More than 600 Buddhist monks and nuns, as well as Muslim leaders, marched to Cambodia's UN-backed genocide tribunal yesterday to demand speedier trials of Khmer Rouge cadre.
The group marched silently to the courthouse, with the clergy in white robes, carrying banners that read "reconciliation" and "the tribunal is a remedy for the cycle of vengeance."
"We are marching because we want peace and justice to be rendered in the Khmer Rouge cases," Buddhist nun Chou Salean said.
PHOTO: AP
"We want the court to speed up the prosecutions because we have been waiting for nearly 30 years," said the 60-year-old woman, who said she lost seven relatives under the Khmer Rouge regime in the 1970s.
Many of the nuns said they had hoped to see the five suspects who have been arrested by the tribunal.
"The marchers support the court. The court will try its best to respond to the demands of the victims under the regime," said tribunal spokesman Reach Sambath, who greeted the march.
As many as 2 million people died of starvation and overwork or were executed under the Khmer Rouge.
The Khmer Rouge emptied Cambodia's cities, exiling millions to vast collective farms in a bid to forge an agrarian utopia during its rule.

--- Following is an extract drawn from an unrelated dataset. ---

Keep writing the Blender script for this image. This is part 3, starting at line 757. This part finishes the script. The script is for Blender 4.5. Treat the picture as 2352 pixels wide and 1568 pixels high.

Established in July last year after nearly a decade of negotiations between Cambodia and the UN, the joint Cambodian-UN tribunal seeks to prosecute crimes committed by senior Khmer Rouge leaders.
Five top Khmer Rouge leaders have been detained to face charges for crimes committed by the regime's brutal 1975 to 1979 rule. Trials are expected to begin in the middle of next year.
All the defendants claim to be suffering from serious health ailments, causing concern among those hoping to find justice for Cambodia's genocide victims before the alleged perpetrators die.